I got back from Valyermo today, and the high I'm on is unbelievable. I'm exhausted and dead tired, but my mind is racing and my heart is lifted. I really didn't think that this experience would be as rewarding as it came out to be, only because I knew that it wasn't mine, it was the experience of fifty or so kids that didn't know what to expect, and didn't know how to react. But being trusted with everything that they've been through has left me stunned and enlightened. I can't say any more other than that, otherwise I would only be taking away from what Valyermo is.
I'll leave it to this.
I have gained some amazing new friends, an invaluable piece of paper, and the ability to live my words. As far as what I've lost: a few inhibitions, a few insecurities, and a grandma.
And then, when I got back, I disappointed myself greatly. The truth is, I want to fix it, but I'm not sure if they do. And if they do want to, it sure is some way to show it. I'm somewhat disappointed in myself for letting it get this bad, but now I know what I have to try to work harder on. Hopefully it will end well.

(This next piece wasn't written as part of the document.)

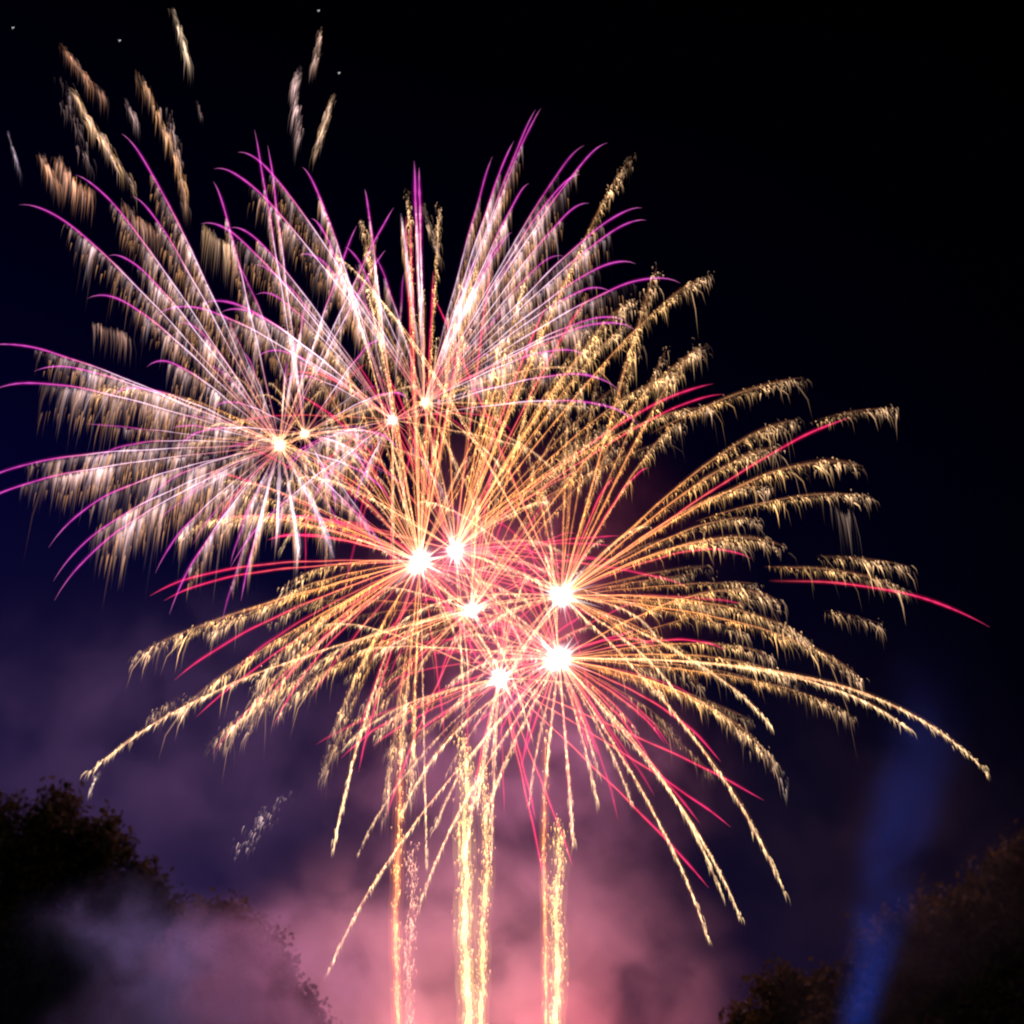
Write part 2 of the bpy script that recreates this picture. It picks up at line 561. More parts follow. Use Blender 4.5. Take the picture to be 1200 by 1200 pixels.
def make_tree(label, lobes, D, mat, leaf=0.30, per_m3=10, group='trees below the fireworks', seed=1):
    """lobes: (x, y, r) clumps of the crown as bearings, radius in 1200ths, at distance D."""
    rg = np.random.default_rng(seed)
    px = mpp(D)
    cents = []
    for (x, y, r) in lobes:
        cc = at(x, y, D + rg.uniform(-2.0, 2.0))
        cents.append((np.array(cc), r * px))
    base_x = float(np.mean([c[0][0] for c in cents]))
    base_y = float(np.mean([c[0][1] for c in cents]))
    root = empty('broadleaf_tree', (base_x, base_y, 0))
    tag(root, label, 'tree', group)
    top = max(c[0][2] for c in cents)
    # trunk and limbs
    mb = MB()
    h = top * 0.75
    n = 14
    zz = np.linspace(-0.2, h, n)
    P = np.stack([base_x + 0.35 * np.sin(zz * 0.35 + seed), base_y + 0.3 * np.cos(zz * 0.3 + seed), zz], -1)
    mb.tube(P, np.interp(zz, [0, 1.0, h], [0.62, 0.42, 0.10]), (0, 0, 0), k=10)
    tr = mb.build('trunk', M_BARK, root, origin=root.location)
    for (cc, r) in cents:
        z0 = rg.uniform(0.25, 0.55) * h
        s = np.array([np.interp(z0, zz, P[:, 0]), np.interp(z0, zz, P[:, 1]), z0])
        m_ = (s + cc) / 2 + np.array([0, 0, -0.12 * np.linalg.norm(cc - s)])
        tt = np.linspace(0, 1, 9)
        lb = MB()
        lb.tube(bez(s, m_, cc, tt), np.interp(tt, [0, 1], [0.17, 0.03]), (0, 0, 0), k=7)
        for q in range(5):
            e = cc + rg.normal(0, 1, 3) * r * 0.55
            lb.tube(bez(cc * 0.35 + s * 0.65, (s + e) / 2 + np.array([0, 0, 0.3]), e, np.linspace(0, 1, 6)), np.linspace(0.06, 0.012, 6), (0, 0, 0), k=5)
        lim = lb.build('limb', M_BARK, tr, origin=root.location)
    # crown: leaves gathered in small sprays over and inside each clump
    Vs = []
    for (cc, r) in cents:
        ns = int(80 * (r / 2.0) ** 2) + 20
        d = rg.normal(0, 1, (ns, 3))
        d /= np.linalg.norm(d, axis=1, keepdims=True)
        rad = r * (0.45 + 0.62 * rg.random(ns) ** 0.55) * np.where(rg.random(ns) < 0.07, 1.15, 1.0)
        sp = cc + d * rad[:, None] * np.array([1, 1, 0.9])
        for s_, dd in zip(sp, d):
            m = int(per_m3 * rg.uniform(2.2, 5.5))
            L = rg.uniform(0.5, 1.15)
            up = dd * 0.6 + np.array([0, 0, 0.5]) + rg.normal(0, 0.3, 3)
            up /= np.linalg.norm(up)
            pos = s_ + up[None] * (rg.random(m) * L)[:, None] + rg.normal(0, 0.26, (m, 3))
            u = rg.normal(0, 1, (m, 3)); u /= np.linalg.norm(u, axis=1, keepdims=True)
            w = np.cross(u, rg.normal(0, 1, (m, 3))); w /= np.linalg.norm(w, axis=1, keepdims=True)
            sz = leaf * rg.uniform(0.4, 1.35, m)[:, None]
            Vs.append(np.stack([pos - u * sz * 0.5, pos + w * sz * 0.28, pos + u * sz * 0.5, pos - w * sz * 0.28], 1).reshape(-1, 3))
    V = np.concatenate(Vs)
    cb = MB()
    cb.v = [V]; cb.n = len(V)
    cb.f = [np.arange(len(V)).reshape(-1, 4)]
    cb.c = [np.zeros((len(V), 3))]
    cb.build('crown', mat, root, origin=root.location)
    return root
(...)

Tonight was senior night, and even though my parents couldn't be there, I was escorted by two of the greatest people I know: someone that I have loved and cherished as a friend for several years now, and some douchebag that I've grown very fond of.
I wouldn't have had it any other way.
Goodnight to all, I'm off to call a friend. Now do me a favor and listen to some beautiful music that makes you feel warm and secure.